The Dual of the Dual is the Primal

Every linear program has a dual, computed by applying the primal-dual correspondence table. A natural question follows: what happens if we dualize the dual?

The dual of the dual of any LP is the original primal LP.

This is the involution property of LP duality: dualization is its own inverse.

We can verify this on the symmetric primal-dual pair.
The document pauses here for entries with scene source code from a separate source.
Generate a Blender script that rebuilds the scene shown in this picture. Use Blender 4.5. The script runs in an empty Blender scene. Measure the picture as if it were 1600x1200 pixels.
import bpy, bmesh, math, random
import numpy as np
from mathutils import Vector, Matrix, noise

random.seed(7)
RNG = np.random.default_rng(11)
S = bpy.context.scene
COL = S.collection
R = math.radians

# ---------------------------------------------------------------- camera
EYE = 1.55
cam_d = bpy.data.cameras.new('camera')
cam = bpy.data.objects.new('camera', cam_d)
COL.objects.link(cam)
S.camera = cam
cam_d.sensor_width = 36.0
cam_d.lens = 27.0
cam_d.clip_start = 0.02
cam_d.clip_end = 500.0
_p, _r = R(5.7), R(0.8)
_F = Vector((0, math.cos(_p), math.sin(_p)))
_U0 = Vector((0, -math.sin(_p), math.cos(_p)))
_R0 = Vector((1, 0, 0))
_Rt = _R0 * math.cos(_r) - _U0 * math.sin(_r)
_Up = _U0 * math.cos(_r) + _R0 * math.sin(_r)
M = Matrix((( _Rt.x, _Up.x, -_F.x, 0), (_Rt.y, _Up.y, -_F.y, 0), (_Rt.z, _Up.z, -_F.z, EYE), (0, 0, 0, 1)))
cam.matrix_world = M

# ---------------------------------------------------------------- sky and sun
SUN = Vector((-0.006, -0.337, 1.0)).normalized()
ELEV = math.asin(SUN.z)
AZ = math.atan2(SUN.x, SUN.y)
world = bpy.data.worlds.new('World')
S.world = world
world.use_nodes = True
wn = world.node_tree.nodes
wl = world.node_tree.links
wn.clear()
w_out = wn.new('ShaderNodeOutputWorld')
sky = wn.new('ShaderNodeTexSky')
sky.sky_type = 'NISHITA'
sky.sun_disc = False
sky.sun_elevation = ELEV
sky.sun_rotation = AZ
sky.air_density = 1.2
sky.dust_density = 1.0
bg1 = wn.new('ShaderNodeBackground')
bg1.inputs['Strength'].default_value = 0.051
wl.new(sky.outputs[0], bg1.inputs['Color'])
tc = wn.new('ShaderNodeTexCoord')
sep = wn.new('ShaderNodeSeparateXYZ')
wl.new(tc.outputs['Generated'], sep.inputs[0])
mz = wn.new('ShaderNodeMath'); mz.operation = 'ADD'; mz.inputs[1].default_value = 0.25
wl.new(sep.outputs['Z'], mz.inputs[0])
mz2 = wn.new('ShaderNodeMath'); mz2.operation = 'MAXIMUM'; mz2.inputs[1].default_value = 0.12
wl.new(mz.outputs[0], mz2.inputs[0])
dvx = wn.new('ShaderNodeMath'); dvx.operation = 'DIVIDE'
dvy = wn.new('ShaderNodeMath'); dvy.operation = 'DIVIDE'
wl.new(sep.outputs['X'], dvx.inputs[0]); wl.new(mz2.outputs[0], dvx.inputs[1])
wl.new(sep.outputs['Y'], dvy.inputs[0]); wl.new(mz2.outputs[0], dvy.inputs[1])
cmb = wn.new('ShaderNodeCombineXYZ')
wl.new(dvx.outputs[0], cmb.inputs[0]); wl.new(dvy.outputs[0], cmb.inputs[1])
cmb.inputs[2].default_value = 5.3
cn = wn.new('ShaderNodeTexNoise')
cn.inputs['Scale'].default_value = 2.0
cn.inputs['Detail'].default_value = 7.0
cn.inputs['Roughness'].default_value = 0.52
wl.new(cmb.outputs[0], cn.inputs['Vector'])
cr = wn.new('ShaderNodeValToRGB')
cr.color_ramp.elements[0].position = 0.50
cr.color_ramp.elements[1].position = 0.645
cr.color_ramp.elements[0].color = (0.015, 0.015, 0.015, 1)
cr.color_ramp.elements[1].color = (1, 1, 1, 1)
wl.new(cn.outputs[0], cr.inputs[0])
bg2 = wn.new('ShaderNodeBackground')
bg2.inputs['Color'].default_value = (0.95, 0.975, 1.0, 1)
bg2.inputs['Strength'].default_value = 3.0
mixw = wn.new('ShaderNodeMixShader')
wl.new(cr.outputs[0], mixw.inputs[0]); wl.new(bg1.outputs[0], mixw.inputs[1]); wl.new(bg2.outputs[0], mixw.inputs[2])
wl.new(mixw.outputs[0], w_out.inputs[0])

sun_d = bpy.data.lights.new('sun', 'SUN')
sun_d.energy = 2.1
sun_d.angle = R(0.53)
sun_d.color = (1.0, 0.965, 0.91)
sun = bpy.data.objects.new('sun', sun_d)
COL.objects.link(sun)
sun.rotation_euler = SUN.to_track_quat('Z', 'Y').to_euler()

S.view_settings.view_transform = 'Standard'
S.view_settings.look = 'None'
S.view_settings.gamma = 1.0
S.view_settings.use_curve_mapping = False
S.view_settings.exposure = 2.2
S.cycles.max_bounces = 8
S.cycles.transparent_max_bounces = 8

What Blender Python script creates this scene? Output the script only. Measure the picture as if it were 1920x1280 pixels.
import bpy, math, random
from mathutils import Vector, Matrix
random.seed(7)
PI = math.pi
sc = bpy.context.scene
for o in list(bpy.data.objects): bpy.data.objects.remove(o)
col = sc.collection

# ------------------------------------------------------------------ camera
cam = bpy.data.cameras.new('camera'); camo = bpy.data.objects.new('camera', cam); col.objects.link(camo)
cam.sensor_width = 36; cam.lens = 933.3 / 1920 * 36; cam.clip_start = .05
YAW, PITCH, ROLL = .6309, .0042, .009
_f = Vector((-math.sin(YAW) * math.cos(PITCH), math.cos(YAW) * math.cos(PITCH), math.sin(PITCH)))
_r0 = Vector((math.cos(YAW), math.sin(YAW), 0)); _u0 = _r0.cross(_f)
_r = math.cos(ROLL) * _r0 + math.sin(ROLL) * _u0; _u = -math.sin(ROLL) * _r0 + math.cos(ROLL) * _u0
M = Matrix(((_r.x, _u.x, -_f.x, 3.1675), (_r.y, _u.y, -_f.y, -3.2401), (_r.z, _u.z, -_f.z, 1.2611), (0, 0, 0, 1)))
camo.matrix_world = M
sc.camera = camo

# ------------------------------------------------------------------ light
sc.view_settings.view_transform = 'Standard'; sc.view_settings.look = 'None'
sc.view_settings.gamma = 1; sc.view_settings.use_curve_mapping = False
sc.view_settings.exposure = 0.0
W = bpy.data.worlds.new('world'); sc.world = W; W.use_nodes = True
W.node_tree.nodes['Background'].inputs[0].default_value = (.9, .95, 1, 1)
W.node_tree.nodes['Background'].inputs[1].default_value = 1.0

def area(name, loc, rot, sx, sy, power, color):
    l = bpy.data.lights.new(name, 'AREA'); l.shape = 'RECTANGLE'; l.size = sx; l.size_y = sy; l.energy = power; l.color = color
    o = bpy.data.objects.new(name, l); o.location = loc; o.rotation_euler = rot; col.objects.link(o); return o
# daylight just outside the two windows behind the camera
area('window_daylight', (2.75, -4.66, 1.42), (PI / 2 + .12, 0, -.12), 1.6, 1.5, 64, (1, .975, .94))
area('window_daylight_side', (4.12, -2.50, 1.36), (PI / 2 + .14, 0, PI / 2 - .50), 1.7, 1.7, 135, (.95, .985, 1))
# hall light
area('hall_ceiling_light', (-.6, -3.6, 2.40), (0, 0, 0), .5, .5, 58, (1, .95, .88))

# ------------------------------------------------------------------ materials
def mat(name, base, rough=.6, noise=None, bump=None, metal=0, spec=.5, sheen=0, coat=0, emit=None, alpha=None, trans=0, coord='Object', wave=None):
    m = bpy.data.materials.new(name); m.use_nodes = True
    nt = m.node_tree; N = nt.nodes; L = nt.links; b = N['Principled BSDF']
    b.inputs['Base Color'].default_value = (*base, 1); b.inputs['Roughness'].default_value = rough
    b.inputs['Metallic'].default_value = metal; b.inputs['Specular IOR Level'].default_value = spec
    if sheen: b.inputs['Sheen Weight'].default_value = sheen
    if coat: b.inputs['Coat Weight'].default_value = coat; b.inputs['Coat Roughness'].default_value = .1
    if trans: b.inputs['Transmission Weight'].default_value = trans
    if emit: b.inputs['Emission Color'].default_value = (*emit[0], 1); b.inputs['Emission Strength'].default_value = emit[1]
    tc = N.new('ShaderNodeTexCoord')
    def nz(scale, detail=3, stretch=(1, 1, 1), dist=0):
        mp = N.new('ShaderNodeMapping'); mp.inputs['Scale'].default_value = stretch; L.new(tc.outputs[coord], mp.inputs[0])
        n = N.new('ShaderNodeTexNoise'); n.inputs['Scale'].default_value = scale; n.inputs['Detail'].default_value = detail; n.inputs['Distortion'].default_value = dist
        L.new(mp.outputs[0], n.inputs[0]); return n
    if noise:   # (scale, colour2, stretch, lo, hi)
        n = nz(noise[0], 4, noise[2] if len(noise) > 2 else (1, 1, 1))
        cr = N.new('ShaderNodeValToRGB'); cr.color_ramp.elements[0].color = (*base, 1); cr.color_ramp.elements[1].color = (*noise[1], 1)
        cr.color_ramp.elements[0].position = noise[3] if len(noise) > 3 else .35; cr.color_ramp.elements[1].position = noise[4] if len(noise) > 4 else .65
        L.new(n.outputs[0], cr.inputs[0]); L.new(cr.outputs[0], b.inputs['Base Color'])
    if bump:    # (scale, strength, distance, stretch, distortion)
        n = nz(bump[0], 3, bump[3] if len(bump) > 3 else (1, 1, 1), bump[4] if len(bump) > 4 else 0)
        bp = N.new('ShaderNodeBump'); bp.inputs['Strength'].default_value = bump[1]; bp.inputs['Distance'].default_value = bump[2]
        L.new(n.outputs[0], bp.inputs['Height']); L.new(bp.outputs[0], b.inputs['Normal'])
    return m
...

Let $(P)$ be the primal

$$(P): \quad \max\; \mathbf{c}^T \mathbf{x} \quad \text{s.t.} \quad A\mathbf{x} \le \mathbf{b}, \quad \mathbf{x} \ge \mathbf{0}.$$

Its dual $(D)$ is

$$(D): \quad \min\; \mathbf{b}^T \mathbf{y} \quad \text{s.t.} \quad A^T \mathbf{y} \ge \mathbf{c}, \quad \mathbf{y} \ge \mathbf{0}.$$

Now apply the correspondence rules to $(D).$ It is a minimization with $\ge$ constraints and $\ge 0$ variables, so its dual is a maximization with $\le$ constraints and $\ge 0$ variables, and the coefficient matrix transposes back from $A^T$ to $A{:}$

$$(D'): \quad \max\; \mathbf{c}^T \mathbf{x} \quad \text{s.t.} \quad A \mathbf{x} \le \mathbf{b}, \quad \mathbf{x} \ge \mathbf{0}.$$

This is exactly $(P).$

Consequence. The primal-dual relationship is symmetric. Neither LP in the pair is intrinsically 'the primal' — either one may be called the primal, and the other is its dual.